(Dataset items)
★ ★ ★

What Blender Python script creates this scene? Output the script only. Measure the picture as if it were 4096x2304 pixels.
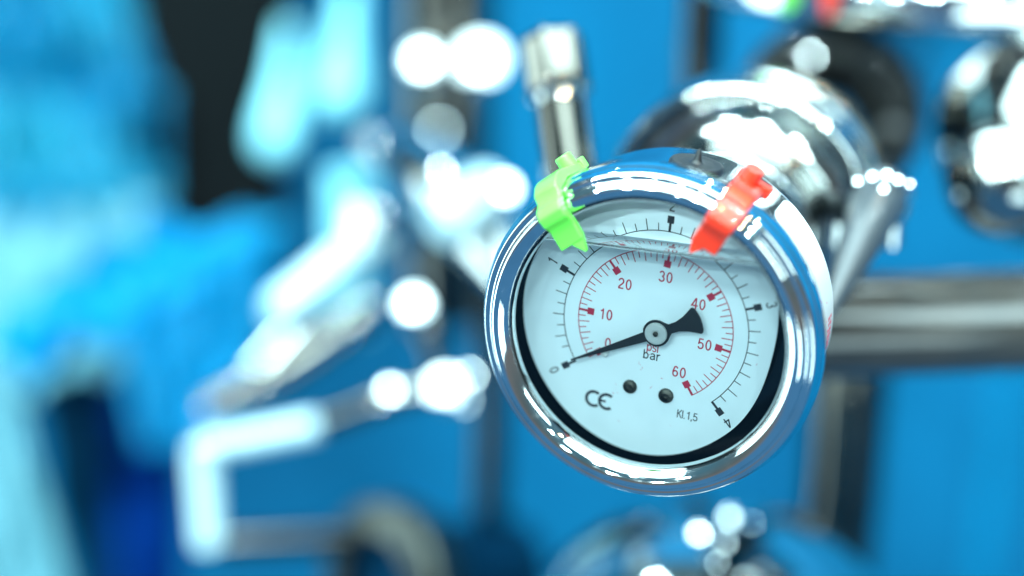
import bpy, bmesh, math, random
from mathutils import Vector, Matrix

for o in list(bpy.data.objects):
    bpy.data.objects.remove(o, do_unlink=True)
C = bpy.context.scene.collection
SC = bpy.context.scene
R = math.radians
MM = 0.001
random.seed(7)

# ---------------------------------------------------------------- camera
# The gauge faces -Y at the world origin (its glass); the camera stands to its right, a little above, close up.
FPX = 6827.0                       # 60 mm lens on a 36 mm sensor, in pixels of a 4096 px wide frame
n = Vector((.345, -.31, .886)).normalized()          # world Y seen from the camera (right, down, forward)
sl = math.tan(R(7.7))
xw = Vector((1, sl, -(n.x + n.y * sl) / n.z)).normalized()
zw = xw.cross(n)
W2C = Matrix(((xw.x, n.x, zw.x), (xw.y, n.y, zw.y), (xw.z, n.z, zw.z)))
C2W = W2C.transposed()
T0 = Vector((26.0, 9.32, 330.0))                     # gauge glass centre in camera space, mm
CAM = -(C2W @ T0)


def P(px, py, d):
    """world point (mm) that stands d mm in front of the camera plane"""
    return CAM + C2W @ Vector(((px - 2048) / FPX * d, (py - 1152) / FPX * d, d))


cam = bpy.data.cameras.new('camera')
cam.lens = 60
cam.sensor_width = 36
cam.clip_start = .01
cam.clip_end = 50
cam.dof.use_dof = True
cam.dof.focus_distance = .3345
cam.dof.aperture_fstop = 3.0
cam.dof.aperture_blades = 0
co = bpy.data.objects.new('camera', cam)
C.objects.link(co)
co.matrix_world = Matrix.Translation(CAM * MM) @ (C2W @ Matrix(((1, 0, 0), (0, -1, 0), (0, 0, -1)))).to_4x4()
SC.camera = co

# ---------------------------------------------------------------- world: the dim blue hall around the machine
wd = bpy.data.worlds.new('World')
SC.world = wd
wd.use_nodes = True
nt = wd.node_tree
nt.nodes.clear()
out = nt.nodes.new('ShaderNodeOutputWorld')
bg = nt.nodes.new('ShaderNodeBackground')
tc = nt.nodes.new('ShaderNodeTexCoord')
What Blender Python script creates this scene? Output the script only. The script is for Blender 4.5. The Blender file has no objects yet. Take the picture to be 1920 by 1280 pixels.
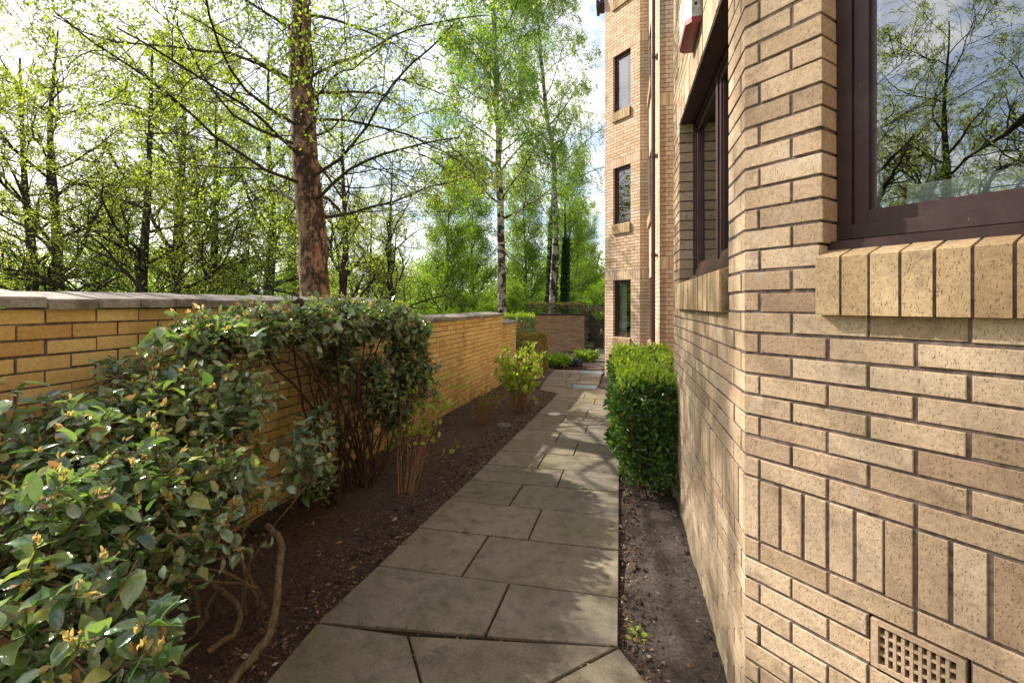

★ ★ ★

• Task description:
Start at the top of the entries and repeat each line exactly, ending at the line that contains "random.seed(7)". Pictures are not part of the copy.

• Solved problem:
What Blender Python script creates this scene? Output the script only. Measure the picture as if it were 4096x2304 pixels.
import bpy, bmesh, math, random
from mathutils import Vector, Matrix

for o in list(bpy.data.objects):
    bpy.data.objects.remove(o, do_unlink=True)
C = bpy.context.scene.collection
SC = bpy.context.scene
R = math.radians
MM = 0.001
random.seed(7)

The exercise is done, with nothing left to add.